Broken things can be beautiful

The Japanese art of Kintsugi captures the spirit of this beautifully. Kintsugi is a technique for repairing broken objects, usually ceramics, pottery, vases and so on, using a joining or repair medium mixed with gold dust. This enables the cracks and lines of the breaks to remain visible, and these are believed then to enhance the beauty of the original object.

Indeed, whilst exquisitely made objects offer a particular aesthetic of beauty, I do love it when hand-made pieces have tiny mistakes in them. For me, the little blemishes can be a part of an object’s charm and uniqueness.

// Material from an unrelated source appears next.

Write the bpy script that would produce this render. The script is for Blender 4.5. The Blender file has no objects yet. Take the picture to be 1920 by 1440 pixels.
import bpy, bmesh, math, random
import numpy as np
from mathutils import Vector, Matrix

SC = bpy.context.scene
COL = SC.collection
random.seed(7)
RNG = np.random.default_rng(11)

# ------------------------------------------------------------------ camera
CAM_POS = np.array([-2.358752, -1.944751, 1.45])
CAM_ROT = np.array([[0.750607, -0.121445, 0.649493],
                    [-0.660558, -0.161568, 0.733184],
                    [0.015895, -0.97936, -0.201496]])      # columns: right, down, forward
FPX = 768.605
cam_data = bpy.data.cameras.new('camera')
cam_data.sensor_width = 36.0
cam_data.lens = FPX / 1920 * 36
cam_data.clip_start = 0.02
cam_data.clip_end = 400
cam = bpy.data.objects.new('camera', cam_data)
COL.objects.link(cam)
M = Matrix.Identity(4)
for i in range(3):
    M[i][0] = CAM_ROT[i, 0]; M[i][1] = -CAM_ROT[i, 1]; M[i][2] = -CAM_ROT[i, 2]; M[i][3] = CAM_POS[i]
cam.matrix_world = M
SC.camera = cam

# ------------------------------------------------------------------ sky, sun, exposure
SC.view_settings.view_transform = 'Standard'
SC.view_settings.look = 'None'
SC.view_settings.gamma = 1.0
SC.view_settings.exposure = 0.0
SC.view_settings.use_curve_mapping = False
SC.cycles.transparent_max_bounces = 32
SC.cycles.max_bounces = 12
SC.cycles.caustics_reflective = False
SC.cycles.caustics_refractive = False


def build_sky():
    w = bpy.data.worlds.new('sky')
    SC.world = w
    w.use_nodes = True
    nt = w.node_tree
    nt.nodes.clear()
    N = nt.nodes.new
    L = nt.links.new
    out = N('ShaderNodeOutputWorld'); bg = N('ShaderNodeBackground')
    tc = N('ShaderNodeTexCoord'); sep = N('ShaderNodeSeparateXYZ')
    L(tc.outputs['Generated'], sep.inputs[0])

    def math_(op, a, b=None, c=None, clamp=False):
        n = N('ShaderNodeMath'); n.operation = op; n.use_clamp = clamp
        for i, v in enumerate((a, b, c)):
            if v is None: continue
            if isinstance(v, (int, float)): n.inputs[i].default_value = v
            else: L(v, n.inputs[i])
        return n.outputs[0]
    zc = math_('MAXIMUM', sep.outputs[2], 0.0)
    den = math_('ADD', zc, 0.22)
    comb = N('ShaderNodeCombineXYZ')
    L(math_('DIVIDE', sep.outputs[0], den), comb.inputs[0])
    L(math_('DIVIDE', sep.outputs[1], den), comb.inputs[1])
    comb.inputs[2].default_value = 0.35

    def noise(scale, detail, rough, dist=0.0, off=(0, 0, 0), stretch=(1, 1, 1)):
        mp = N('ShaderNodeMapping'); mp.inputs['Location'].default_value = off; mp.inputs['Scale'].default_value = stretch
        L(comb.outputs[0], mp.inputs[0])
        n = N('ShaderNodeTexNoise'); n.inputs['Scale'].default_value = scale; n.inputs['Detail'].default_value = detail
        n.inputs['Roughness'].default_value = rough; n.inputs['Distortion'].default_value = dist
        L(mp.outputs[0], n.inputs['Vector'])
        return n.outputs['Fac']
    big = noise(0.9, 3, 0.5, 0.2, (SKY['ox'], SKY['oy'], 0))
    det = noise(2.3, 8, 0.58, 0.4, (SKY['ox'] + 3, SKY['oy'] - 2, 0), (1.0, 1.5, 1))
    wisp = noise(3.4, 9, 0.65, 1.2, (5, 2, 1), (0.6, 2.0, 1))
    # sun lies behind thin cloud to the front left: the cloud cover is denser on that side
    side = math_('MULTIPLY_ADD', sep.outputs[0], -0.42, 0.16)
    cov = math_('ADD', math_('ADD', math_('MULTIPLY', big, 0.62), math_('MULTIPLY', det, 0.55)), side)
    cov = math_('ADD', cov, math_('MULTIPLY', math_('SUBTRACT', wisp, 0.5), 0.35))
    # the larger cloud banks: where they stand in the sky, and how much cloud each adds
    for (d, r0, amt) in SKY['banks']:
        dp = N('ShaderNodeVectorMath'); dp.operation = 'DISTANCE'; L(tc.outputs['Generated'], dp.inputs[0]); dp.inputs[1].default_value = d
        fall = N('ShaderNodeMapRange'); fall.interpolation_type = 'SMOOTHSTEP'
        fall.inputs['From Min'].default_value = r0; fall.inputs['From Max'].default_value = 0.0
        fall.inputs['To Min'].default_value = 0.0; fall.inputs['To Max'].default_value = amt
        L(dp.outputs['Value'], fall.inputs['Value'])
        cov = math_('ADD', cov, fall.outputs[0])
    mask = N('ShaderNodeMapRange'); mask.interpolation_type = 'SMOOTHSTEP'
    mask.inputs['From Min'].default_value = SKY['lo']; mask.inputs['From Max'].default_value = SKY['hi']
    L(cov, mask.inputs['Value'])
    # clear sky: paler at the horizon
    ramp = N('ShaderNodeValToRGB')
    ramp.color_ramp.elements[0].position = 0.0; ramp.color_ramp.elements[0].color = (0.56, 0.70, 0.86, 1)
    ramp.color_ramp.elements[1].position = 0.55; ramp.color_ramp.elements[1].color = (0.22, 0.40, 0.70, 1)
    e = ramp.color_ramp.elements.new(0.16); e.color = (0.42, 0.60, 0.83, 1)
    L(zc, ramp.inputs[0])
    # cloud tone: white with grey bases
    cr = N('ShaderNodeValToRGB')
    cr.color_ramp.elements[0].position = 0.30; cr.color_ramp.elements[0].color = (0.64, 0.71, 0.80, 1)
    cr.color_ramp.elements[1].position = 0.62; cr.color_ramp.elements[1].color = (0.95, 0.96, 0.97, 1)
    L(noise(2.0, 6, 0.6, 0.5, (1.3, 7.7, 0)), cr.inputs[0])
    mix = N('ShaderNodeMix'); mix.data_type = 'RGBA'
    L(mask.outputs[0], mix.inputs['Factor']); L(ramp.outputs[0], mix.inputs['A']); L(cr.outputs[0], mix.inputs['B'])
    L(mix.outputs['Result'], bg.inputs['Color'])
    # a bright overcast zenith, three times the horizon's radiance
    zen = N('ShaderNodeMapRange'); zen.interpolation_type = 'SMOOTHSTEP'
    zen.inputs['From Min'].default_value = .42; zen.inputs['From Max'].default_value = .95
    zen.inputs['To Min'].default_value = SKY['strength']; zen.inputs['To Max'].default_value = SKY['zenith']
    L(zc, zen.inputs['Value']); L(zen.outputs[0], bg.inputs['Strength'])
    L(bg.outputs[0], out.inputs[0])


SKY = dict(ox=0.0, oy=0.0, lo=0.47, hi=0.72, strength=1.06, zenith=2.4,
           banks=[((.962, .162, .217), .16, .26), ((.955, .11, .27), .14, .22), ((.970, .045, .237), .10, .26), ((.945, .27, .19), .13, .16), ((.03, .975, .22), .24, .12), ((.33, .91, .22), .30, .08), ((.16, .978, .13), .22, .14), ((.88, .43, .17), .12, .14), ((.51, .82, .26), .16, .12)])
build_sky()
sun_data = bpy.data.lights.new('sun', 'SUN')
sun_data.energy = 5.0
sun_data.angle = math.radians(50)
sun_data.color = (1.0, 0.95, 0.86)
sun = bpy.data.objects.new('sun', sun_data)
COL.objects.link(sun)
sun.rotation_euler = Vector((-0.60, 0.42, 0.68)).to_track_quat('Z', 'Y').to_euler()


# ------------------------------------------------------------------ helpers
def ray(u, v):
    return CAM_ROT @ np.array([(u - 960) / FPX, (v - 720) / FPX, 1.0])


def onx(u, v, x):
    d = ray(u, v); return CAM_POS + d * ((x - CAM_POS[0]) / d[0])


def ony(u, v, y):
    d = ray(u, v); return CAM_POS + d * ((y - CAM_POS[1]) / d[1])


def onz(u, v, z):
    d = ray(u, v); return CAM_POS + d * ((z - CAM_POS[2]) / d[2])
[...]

Somehow to me, visible mistakes can tell of a story of the maker and the journey that was undertaken to bring a creative work to fruition.  They also, somehow, tell a story of our human-ness – all of us imperfect and learning as we go.

In the same way that Kintsugi is also a philosophy of life that extends far beyond fixing-up broken pots, our own creative endeavours can become a philosophy of life too; not only embracing the idea that there can be great beauty and strength beyond ‘brokenness’, but also accepting that some amount of tension and challenge – in the form of the perceived ‘mistakes’ that we make – is inevitable at times, and can also be a very good thing. When we use our creative reflexes to work around and embrace mistakes, it can lead to successes and beauty that we didn’t even imagine!  

Resources

I’ve recently been enjoying the podcast How to Fail with Elizabeth Day (delightfully discovered after our paint-spill episode and very welcomed 😊 )

And a great book for introducing children to these ideas is You are Awesome by Matthew Syed – he uses humour and a wonderful lightness-of-touch to introduce ideas about growth through failure and presents the Growth Mindset theories of Carol Dweck.

If you feel inspired, why not also have a go at Kintsugi? One of our PowerWood Community members, Kirsty, has also been exploring Kintsugi herself, and would no doubt have many tips to share 😊.